▸ **What this task involves**: Write the listing below out again exactly, dropping the images.

* begin *

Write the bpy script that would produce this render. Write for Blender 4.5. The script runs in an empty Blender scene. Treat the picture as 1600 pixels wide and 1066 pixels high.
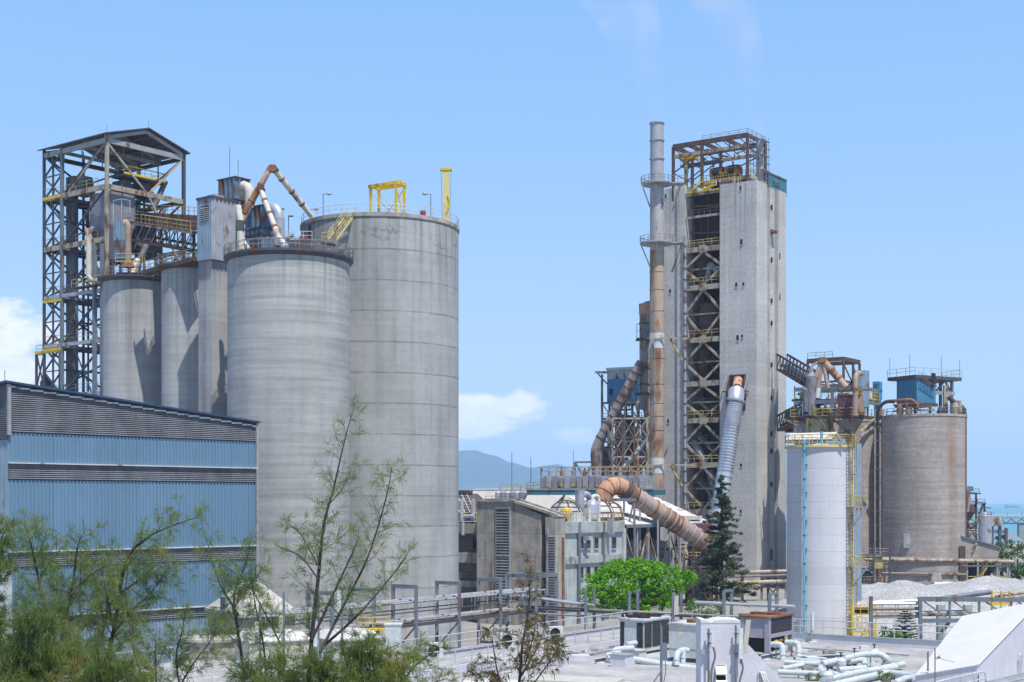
import bpy, math, random
from mathutils import Vector, Matrix, noise as mnoise
R = math.radians
rnd = random.Random(7)
SC = bpy.context.scene
COL = SC.collection
# ---------------------------------------------------------------- camera, sky, sun, exposure
CAMZ, FPX, HOR = 18.0, 2222.2, 786.0
cd = bpy.data.cameras.new('camera'); cam = bpy.data.objects.new('camera', cd); COL.objects.link(cam)
cam.location = (0, 0, CAMZ); cam.rotation_euler = (R(90), 0, 0)
cd.lens = 50; cd.sensor_width = 36; cd.shift_y = (HOR - 533) / 1600
cd.clip_start = .5; cd.clip_end = 90000
SC.camera = cam
SUN_EL, SUN_H = R(66), Vector((.46, -.89, 0)).normalized()
sd = bpy.data.lights.new('sun', 'SUN'); sun = bpy.data.objects.new('sun', sd); COL.objects.link(sun)
sd.energy = 4.9; sd.angle = R(.53); sd.color = (1, .955, .88)
sdir = Vector((SUN_H.x*math.cos(SUN_EL), SUN_H.y*math.cos(SUN_EL), math.sin(SUN_EL)))
sun.rotation_euler = sdir.to_track_quat('Z', 'Y').to_euler()
SC.view_settings.view_transform = 'Standard'; SC.view_settings.look = 'None'
SC.view_settings.exposure = 0.22; SC.view_settings.gamma = 1
SC.cycles.volume_bounces = 1; SC.cycles.max_bounces = 6; SC.cycles.transparent_max_bounces = 16
W = bpy.data.worlds.new('World'); SC.world = W; W.use_nodes = True
def world():
    nt = W.node_tree; N = nt.nodes; L = nt.links; N.clear()
    def nd(t, **k):
        n = N.new(t)
        for a, v in k.items(): setattr(n, a, v)
        return n
    def math_(op, a, b=None, c=None):
        n = nd('ShaderNodeMath', operation=op)
        for i, v in enumerate((a, b, c)):
            if v is None: continue
            if isinstance(v, (int, float)): n.inputs[i].default_value = v
            else: L.new(v, n.inputs[i])
        return n.outputs[0]
    out = nd('ShaderNodeOutputWorld'); bg = nd('ShaderNodeBackground'); bg.inputs[1].default_value = .086
    sky = nd('ShaderNodeTexSky', sky_type='NISHITA', sun_disc=False, sun_elevation=SUN_EL,
             sun_rotation=math.atan2(SUN_H.x, SUN_H.y), altitude=20, air_density=1.3, dust_density=.6, ozone_density=3.2)
    tc = nd('ShaderNodeTexCoord'); sep = nd('ShaderNodeSeparateXYZ'); L.new(tc.outputs['Generated'], sep.inputs[0])
    az = math_('ARCTAN2', sep.outputs[0], sep.outputs[1]); el = math_('ARCSINE', sep.outputs[2])
    hz = nd('ShaderNodeHueSaturation'); L.new(sky.outputs[0], hz.inputs['Color']); hz.inputs['Saturation'].default_value = 1.12
    gr = nd('ShaderNodeValToRGB'); e = gr.color_ramp.elements
    for i, (p_, c_) in enumerate(((0, (.60,.79,.98)), (.09, (.51,.73,1.0)), (.20, (.37,.63,1.02)), (.36, (.27,.53,1.0)), (.62, (.10,.22,.50)), (1, (.06,.14,.36)))):
        x_ = e[i] if i < 2 else e.new(p_); x_.position = p_; x_.color = (*c_, 1)
    L.new(sep.outputs[2], gr.inputs[0]); sc_ = nd('ShaderNodeVectorMath', operation='SCALE'); L.new(gr.outputs[0], sc_.inputs[0]); sc_.inputs['Scale'].default_value = 10.8
    m0 = nd('ShaderNodeMix', data_type='RGBA'); m0.inputs[0].default_value = .85; L.new(hz.outputs[0], m0.inputs[6]); L.new(sc_.outputs[0], m0.inputs[7])
    last = m0.outputs[2]
    mp = nd('ShaderNodeMapping'); mp.inputs['Scale'].default_value = (1, 1, 1.7); L.new(tc.outputs['Generated'], mp.inputs[0])
    ns = nd('ShaderNodeTexNoise'); ns.inputs['Scale'].default_value = 32; ns.inputs['Detail'].default_value = 7; ns.inputs['Roughness'].default_value = .55
    L.new(mp.outputs[0], ns.inputs[0])
    ns2 = nd('ShaderNodeTexNoise'); ns2.inputs['Scale'].default_value = 60; ns2.inputs['Detail'].default_value = 5; L.new(mp.outputs[0], ns2.inputs[0])
    # cumulus banks: azimuth, elevation, half-width, half-height, density
    for a0, e0, wa, we, den in ((-.365, .088, .080, .055, 1.0), (-.016, .066, .048, .015, 1.0), (-.035, .050, .03, .010, .95), (.045, .047, .016, .008, .4),
                                (.62, .06, .09, .03, .8), (-.75, .09, .12, .04, .8), (1.3, .1, .2, .05, .8), (-1.6, .12, .3, .06, .8), (2.6, .1, .3, .05, .8)):
        dx = math_('DIVIDE', math_('SUBTRACT', az, a0), wa); dy = math_('DIVIDE', math_('SUBTRACT', el, e0), we)
        r = math_('SQRT', math_('ADD', math_('MULTIPLY', dx, dx), math_('MULTIPLY', dy, dy)))
        v = math_('ADD', math_('SUBTRACT', 1.0, r), math_('MULTIPLY', math_('SUBTRACT', ns.outputs[0], .5), 2.0))
        mr = nd('ShaderNodeMapRange', interpolation_type='SMOOTHSTEP'); L.new(v, mr.inputs[0]); mr.inputs[1].default_value = .0; mr.inputs[2].default_value = .46
        cc = nd('ShaderNodeMix', data_type='RGBA'); L.new(ns2.outputs[0], cc.inputs[0]); cc.inputs[6].default_value = (8.0, 8.8, 9.8, 1); cc.inputs[7].default_value = (13, 13, 13, 1)
        mx = nd('ShaderNodeMix', data_type='RGBA'); L.new(math_('MULTIPLY', mr.outputs[0], den), mx.inputs[0]); L.new(last, mx.inputs[6]); L.new(cc.outputs[2], mx.inputs[7])
        last = mx.outputs[2]
    L.new(last, bg.inputs[0]); L.new(bg.outputs[0], out.inputs[0])
world()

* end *

▸ **Exercise solution**:
Write the bpy script that would produce this render. Write for Blender 4.5. The script runs in an empty Blender scene. Treat the picture as 1600 pixels wide and 1066 pixels high.
import bpy, math, random
from mathutils import Vector, Matrix, noise as mnoise
R = math.radians
rnd = random.Random(7)
SC = bpy.context.scene
COL = SC.collection
# ---------------------------------------------------------------- camera, sky, sun, exposure
CAMZ, FPX, HOR = 18.0, 2222.2, 786.0
cd = bpy.data.cameras.new('camera'); cam = bpy.data.objects.new('camera', cd); COL.objects.link(cam)
cam.location = (0, 0, CAMZ); cam.rotation_euler = (R(90), 0, 0)
cd.lens = 50; cd.sensor_width = 36; cd.shift_y = (HOR - 533) / 1600
cd.clip_start = .5; cd.clip_end = 90000
SC.camera = cam
SUN_EL, SUN_H = R(66), Vector((.46, -.89, 0)).normalized()
sd = bpy.data.lights.new('sun', 'SUN'); sun = bpy.data.objects.new('sun', sd); COL.objects.link(sun)
sd.energy = 4.9; sd.angle = R(.53); sd.color = (1, .955, .88)
sdir = Vector((SUN_H.x*math.cos(SUN_EL), SUN_H.y*math.cos(SUN_EL), math.sin(SUN_EL)))
sun.rotation_euler = sdir.to_track_quat('Z', 'Y').to_euler()
SC.view_settings.view_transform = 'Standard'; SC.view_settings.look = 'None'
SC.view_settings.exposure = 0.22; SC.view_settings.gamma = 1
SC.cycles.volume_bounces = 1; SC.cycles.max_bounces = 6; SC.cycles.transparent_max_bounces = 16
W = bpy.data.worlds.new('World'); SC.world = W; W.use_nodes = True
def world():
    nt = W.node_tree; N = nt.nodes; L = nt.links; N.clear()
    def nd(t, **k):
        n = N.new(t)
        for a, v in k.items(): setattr(n, a, v)
        return n
    def math_(op, a, b=None, c=None):
        n = nd('ShaderNodeMath', operation=op)
        for i, v in enumerate((a, b, c)):
            if v is None: continue
            if isinstance(v, (int, float)): n.inputs[i].default_value = v
            else: L.new(v, n.inputs[i])
        return n.outputs[0]
    out = nd('ShaderNodeOutputWorld'); bg = nd('ShaderNodeBackground'); bg.inputs[1].default_value = .086
    sky = nd('ShaderNodeTexSky', sky_type='NISHITA', sun_disc=False, sun_elevation=SUN_EL,
             sun_rotation=math.atan2(SUN_H.x, SUN_H.y), altitude=20, air_density=1.3, dust_density=.6, ozone_density=3.2)
    tc = nd('ShaderNodeTexCoord'); sep = nd('ShaderNodeSeparateXYZ'); L.new(tc.outputs['Generated'], sep.inputs[0])
    az = math_('ARCTAN2', sep.outputs[0], sep.outputs[1]); el = math_('ARCSINE', sep.outputs[2])
    hz = nd('ShaderNodeHueSaturation'); L.new(sky.outputs[0], hz.inputs['Color']); hz.inputs['Saturation'].default_value = 1.12
    gr = nd('ShaderNodeValToRGB'); e = gr.color_ramp.elements
    for i, (p_, c_) in enumerate(((0, (.60,.79,.98)), (.09, (.51,.73,1.0)), (.20, (.37,.63,1.02)), (.36, (.27,.53,1.0)), (.62, (.10,.22,.50)), (1, (.06,.14,.36)))):
        x_ = e[i] if i < 2 else e.new(p_); x_.position = p_; x_.color = (*c_, 1)
    L.new(sep.outputs[2], gr.inputs[0]); sc_ = nd('ShaderNodeVectorMath', operation='SCALE'); L.new(gr.outputs[0], sc_.inputs[0]); sc_.inputs['Scale'].default_value = 10.8
    m0 = nd('ShaderNodeMix', data_type='RGBA'); m0.inputs[0].default_value = .85; L.new(hz.outputs[0], m0.inputs[6]); L.new(sc_.outputs[0], m0.inputs[7])
    last = m0.outputs[2]
    mp = nd('ShaderNodeMapping'); mp.inputs['Scale'].default_value = (1, 1, 1.7); L.new(tc.outputs['Generated'], mp.inputs[0])
    ns = nd('ShaderNodeTexNoise'); ns.inputs['Scale'].default_value = 32; ns.inputs['Detail'].default_value = 7; ns.inputs['Roughness'].default_value = .55
    L.new(mp.outputs[0], ns.inputs[0])
    ns2 = nd('ShaderNodeTexNoise'); ns2.inputs['Scale'].default_value = 60; ns2.inputs['Detail'].default_value = 5; L.new(mp.outputs[0], ns2.inputs[0])
    # cumulus banks: azimuth, elevation, half-width, half-height, density
    for a0, e0, wa, we, den in ((-.365, .088, .080, .055, 1.0), (-.016, .066, .048, .015, 1.0), (-.035, .050, .03, .010, .95), (.045, .047, .016, .008, .4),
                                (.62, .06, .09, .03, .8), (-.75, .09, .12, .04, .8), (1.3, .1, .2, .05, .8), (-1.6, .12, .3, .06, .8), (2.6, .1, .3, .05, .8)):
        dx = math_('DIVIDE', math_('SUBTRACT', az, a0), wa); dy = math_('DIVIDE', math_('SUBTRACT', el, e0), we)
        r = math_('SQRT', math_('ADD', math_('MULTIPLY', dx, dx), math_('MULTIPLY', dy, dy)))
        v = math_('ADD', math_('SUBTRACT', 1.0, r), math_('MULTIPLY', math_('SUBTRACT', ns.outputs[0], .5), 2.0))
        mr = nd('ShaderNodeMapRange', interpolation_type='SMOOTHSTEP'); L.new(v, mr.inputs[0]); mr.inputs[1].default_value = .0; mr.inputs[2].default_value = .46
        cc = nd('ShaderNodeMix', data_type='RGBA'); L.new(ns2.outputs[0], cc.inputs[0]); cc.inputs[6].default_value = (8.0, 8.8, 9.8, 1); cc.inputs[7].default_value = (13, 13, 13, 1)
        mx = nd('ShaderNodeMix', data_type='RGBA'); L.new(math_('MULTIPLY', mr.outputs[0], den), mx.inputs[0]); L.new(last, mx.inputs[6]); L.new(cc.outputs[2], mx.inputs[7])
        last = mx.outputs[2]
    L.new(last, bg.inputs[0]); L.new(bg.outputs[0], out.inputs[0])
world()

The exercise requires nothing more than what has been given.